Can movies be a bulwark against lies? Absolutely. They can tell the truth because they are set free from the constraints of the market place (hang on, weren’t we just saying that the film industry can’t work because it’s not a sustainable business model?). They can show what humanity can be at a time when real life is coughing up its dregs. There’s an enormous role for movies (for ALL storytelling), I think now more than at any point in my lifetime.  Stories could pull us back from the brink. Will anyone listen though?

INTERVIEWER

Could you tell us a little about some of the future projects you’re working on?

GILLIS

I have two other screenplays, one about a man discovering how his own acceptance of being gay has been affected by events from a previous generation and a story about a charity that goes rogue to be able to carry out its real work.
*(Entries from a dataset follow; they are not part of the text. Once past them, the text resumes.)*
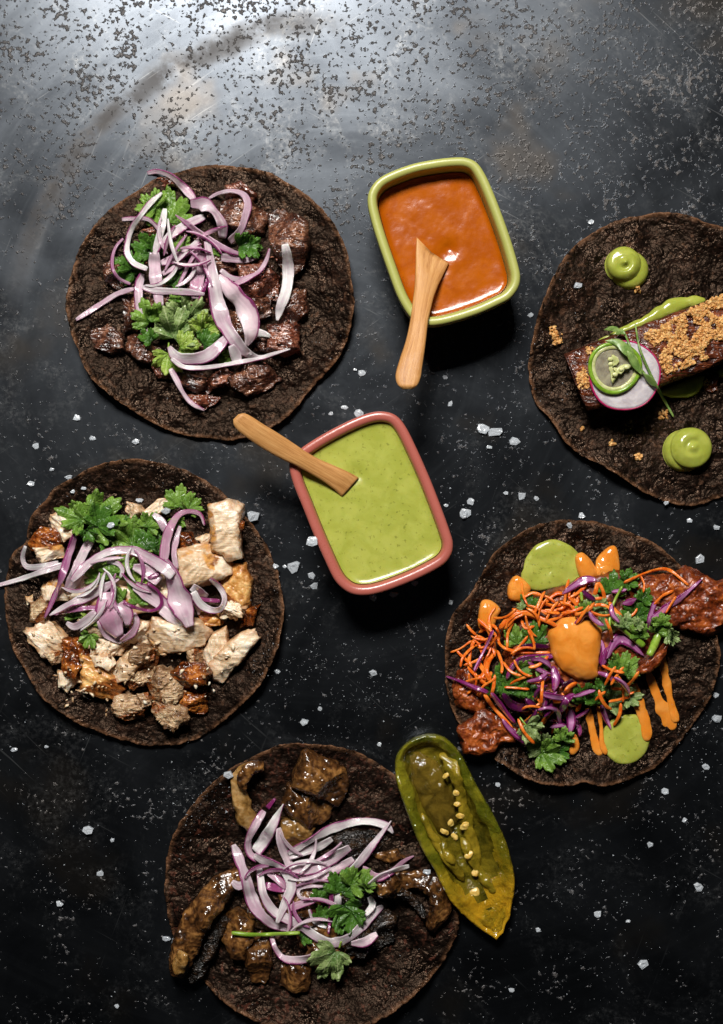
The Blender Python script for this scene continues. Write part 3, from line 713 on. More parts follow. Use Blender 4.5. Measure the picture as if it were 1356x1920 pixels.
BW1 = bowl(F0, [(78,400),(100,300),(190,205),(400,118),(600,76),(760,60),(850,68),(920,105),(980,190),(1040,320),(1110,500),(1180,700),(1232,880),(1250,980),(1232,1065),(1170,1145),(1080,1195),(930,1262),(760,1318),(620,1350),(520,1350),(430,1310),(370,1240),(300,1110),(230,920),(160,720),(105,540)],
           36, M_bowl_g, 'lime green ceramic bowl holding orange salsa', 4.0, 4, .20)
d1 = unp(*F0([(700, 760)])[0], 26); d2 = unp(*F0([(600, 880)])[0], 26); d3 = unp(*F0([(640, 330)])[0], 26)
salsa(BW1, 25.5, 5.0, .985, M_salsa, 'orange red salsa filling the lime green bowl',
      [(d1[0], d1[1], 4.0, -1.6), (d2[0], d2[1], 5.0, -1.2), (d3[0], d3[1], 7.0, .4)], .14, 1.3)
BW2 = bowl(G0, [(345,350),(362,305),(420,243),(560,155),(720,75),(830,38),(910,37),(970,62),(1020,122),(1080,240),(1160,420),(1230,600),(1280,740),(1294,800),(1284,860),(1236,922),(1120,988),(980,1048),(860,1088),(780,1100),(710,1092),(652,1058),(602,1000),(540,870),(480,730),(420,580),(368,450)],
           34, M_bowl_p, 'coral pink ceramic bowl holding pale green salsa', 4.4, 4, .16, .0)
e1 = unp(*G0([(740, 400)])[0], 30)
salsa(BW2, 29.5, 5.2, .992, M_green, 'pale green salsa filling the coral pink bowl', [(e1[0], e1[1], 4.0, -1.0)], .14, 1.2)

loft(F0, [(455,672),(449,790),(446,920),(438,1060),(420,1200),(402,1330),(370,1470),(330,1590),(300,1690),(293,1750),(310,1805),(350,1838)],
     [(703,872),(660,960),(622,1040),(588,1130),(566,1215),(545,1310),(532,1420),(516,1550),(497,1680),(486,1750),(462,1806),(420,1838)],
     [26.5, 28, 30, 32.5, 35.5, 38.4, 41, 44, 46, 47, 48, 48.5], [1.8, 3, 3.6, 4.2, 4.4, 4.4, 4.4, 4.4, 4.4, 4.2, 3.6, 2.2], M_wood,
     'wooden_spreader', 'small wooden spreader standing in the orange salsa', 'spreader', bow=(-30, 40), cut=(1, .2), crown=.5)
loft(G0, [(650,528),(600,482),(530,432),(450,386),(380,347),(300,310),(200,255),(110,195),(52,150),(26,115),(22,82)],
     [(748,418),(690,385),(600,345),(520,310),(440,265),(370,217),(290,165),(200,110),(132,66),(88,46),(52,52)],
     [29.5, 31, 32.5, 34, 36, 37.5, 40, 42.5, 44, 45, 45.5], [2.0, 3.2, 3.8, 4.2, 4.2, 4.2, 4.2, 4.2, 4.0, 3.4, 2.2], M_wood,
     'wooden_spreader', 'small wooden spreader dipped in the pale green salsa', 'spreader', cut=(1, .2), crown=.4)
# --
def scraps(view, box, n, mats, name, label, cat, seed, size=(1.0, 2.6)):
    """small torn shreds filling the gaps between the chunks: too many and too small to count"""
    rg = random.Random(seed); Vs, Fs = [], []
    P = view(box)
    (x0, y0), (x1, y1) = P.min(0), P.max(0)
    cx, cy = (x0 + x1) / 2, (y0 + y1) / 2
    for k in range(n):
        a = rg.uniform(0, 6.283); r = rg.random() ** .6
        px, py = cx + (x1 - x0) / 2 * r * math.cos(a), cy + (y1 - y0) / 2 * r * math.sin(a)
        x, y = unp(px, py, 5); hh = float(hsample(np.array([x]), np.array([y]))[0])
        sc = rg.uniform(*size) * .55
        iv = np.array([(rg.gauss(0, 1), rg.gauss(0, 1), rg.gauss(0, 1)) for _ in range(14)]); iv /= np.linalg.norm(iv, axis=1)[:, None]
        iv = iv * np.array([[rg.uniform(.7, 1.2)] for _ in range(14)]) * [rg.uniform(.8, 1.7), rg.uniform(.5, 1.0), .7] * sc
        b = rg.uniform(0, 6.283); ca_, sa_ = math.cos(b), math.sin(b)
        v = np.stack([x + iv[:, 0] * ca_ - iv[:, 1] * sa_, y + iv[:, 0] * sa_ + iv[:, 1] * ca_, hh + .15 + iv[:, 2]], 1)
        import bmesh
        bm = bmesh.new()
        for q in v: bm.verts.new(q)
        bmesh.ops.convex_hull(bm, input=bm.verts); bm.verts.index_update()
        o = sum(len(q) for q in Vs); Vs.append(np.array([q.co[:] for q in bm.verts])); Fs += [[o + q.index for q in f.verts] for f in bm.faces]; bm.free()
    V = np.concatenate(Vs)
    return mk(name, V, Fs, mats, None, dict(bn=np.zeros(len(V)), rr=np.full(len(V), .6)), True, label, cat, None, 'stuff')

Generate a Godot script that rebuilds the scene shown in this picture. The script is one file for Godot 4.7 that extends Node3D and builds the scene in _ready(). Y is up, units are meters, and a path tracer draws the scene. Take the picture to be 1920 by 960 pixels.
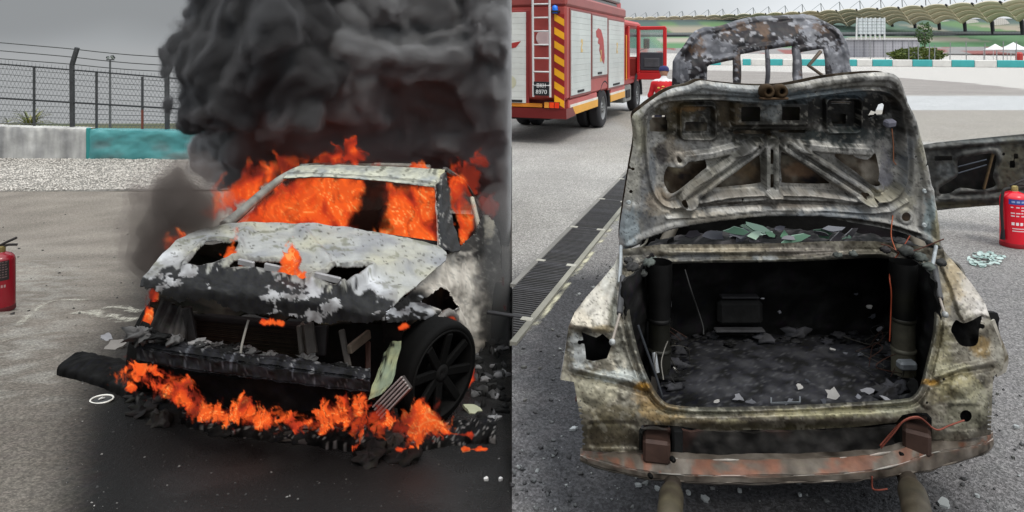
extends Node3D

const F = 1250.0        # focal length in photo pixels (photo is 1920 wide)
const YH = 90.0         # photo row of the level horizon
const H = 2.1           # eye height over the level paving

var M = {}
var NZ = FastNoiseLite.new()     # smooth noise, frequency 1
var NF = FastNoiseLite.new()     # fractal noise, frequency 1
var NR = FastNoiseLite.new()     # ridged noise
var rng = RandomNumberGenerator.new()


func _ready():
	# ---- camera
	var cam = Camera3D.new()
	cam.name = "camera"
	add_child(cam)
	cam.projection = Camera3D.PROJECTION_FRUSTUM
	cam.near = 0.05
	cam.far = 3000.0
	cam.size = 960.0 / F * cam.near
	cam.frustum_offset = Vector2(0, -390.0 / F * cam.near)
	cam.position = Vector3(0, H, 0)
	# ---- sky, sun, exposure
	var we = WorldEnvironment.new()
	we.name = "environment"
	add_child(we)
	var env = Environment.new()
	we.environment = env
	env.background_mode = Environment.BG_SKY
	env.sky = Sky.new()
	env.sky.sky_material = make_sky()
	env.background_energy_multiplier = 1.0
	env.tonemap_mode = Environment.TONE_MAPPER_LINEAR
	env.tonemap_exposure = 1.12
	env.volumetric_fog_enabled = true
	env.volumetric_fog_density = 0.0
	env.sdfgi_enabled = true
	env.ssao_enabled = true
	env.ssil_enabled = true
	var sun = DirectionalLight3D.new()
	sun.name = "sun"
	add_child(sun)
	sun.light_energy = 0.42
	sun.light_angular_distance = 14.0
	sun.light_color = Color(1.0, 0.97, 0.92)
	sun.shadow_enabled = true
	sun.rotation_degrees = Vector3(-56, 30, 0)
	# ---- the places
	prepare()
	build_ground()
	build_left_setting()
	build_right_setting()
	build_truck()
	build_burnt_car()
	build_burning_car()
	build_small_things()
	build_fire()
	build_smoke()


func make_sky():
	var w = 512
	var h = 256
	var im = Image.create(w, h, false, Image.FORMAT_RGBF)
	var n = FastNoiseLite.new()
	n.seed = 5
	n.noise_type = FastNoiseLite.TYPE_SIMPLEX_SMOOTH
	n.fractal_type = FastNoiseLite.FRACTAL_FBM
	n.fractal_octaves = 5
	n.frequency = 1.0
	for j in h:
		var el = PI * (0.5 - (j + 0.5) / h)
		for i in w:
			# azimuth 0 = straight ahead (-z), positive to the right
			var az = TAU * ((i + 0.5) / w - 0.5)
			var dir = Vector3(sin(az) * cos(el), sin(el), -cos(az) * cos(el))
			var s = maxf(sin(el), 0.0)
			var right = smoothstep(-0.25, 0.45, -sin(az - 0.1))
			var low = lerpf(0.285, 0.82, right)
			var v = lerpf(low, 1.95, smoothstep(0.28, 0.85, s))
			v -= (1.0 - right) * 0.05 * smoothstep(0.0, 0.03, s) * (1.0 - smoothstep(0.06, 0.3, s))
			var c = n.get_noise_3d(dir.x * 2.0, dir.y * 7.0, dir.z * 2.0)
			v *= 1.0 + c * 0.36
			var tint = Color(0.955, 1.0, 1.035)
			if el < 0.0:
				v = lerpf(0.335, 0.40, right)
				tint = Color(0.97, 1.0, 1.02)
			im.set_pixel(i, j, Color(v * tint.r, v * tint.g, v * tint.b))
	var m = PanoramaSkyMaterial.new()
	m.panorama = ImageTexture.create_from_image(im)
	return m


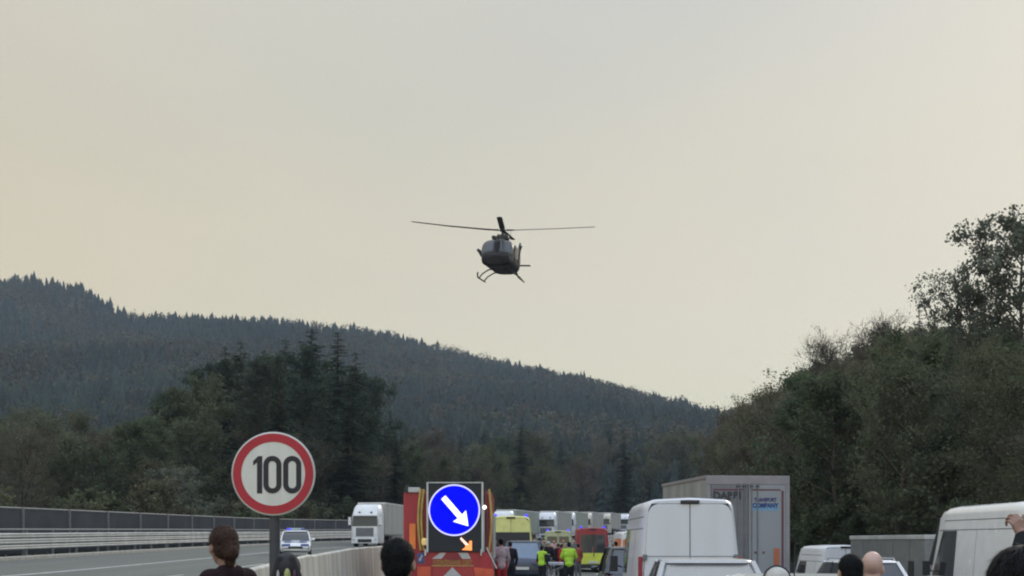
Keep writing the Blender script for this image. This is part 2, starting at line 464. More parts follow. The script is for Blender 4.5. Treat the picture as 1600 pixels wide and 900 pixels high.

I’m also working on a couple of TV ideas because that’s all anyone wants to hear about.

INTERVIEWER

Could you write us a story in 6 words?

GILLIS

He made his own way back.

INTERVIEWER

Could you give your top 5 – 10 tips for screenwriters?

GILLIS

I know it’s a hoary old cliché but just keep writing. And then keep re-writing. Find readers you trust, listen to them and be willing to really start again if necessary. There are all sorts of gut wrenching machinations that come from giving up what you’ve sweated blood over. But sometimes it can be an amazing release.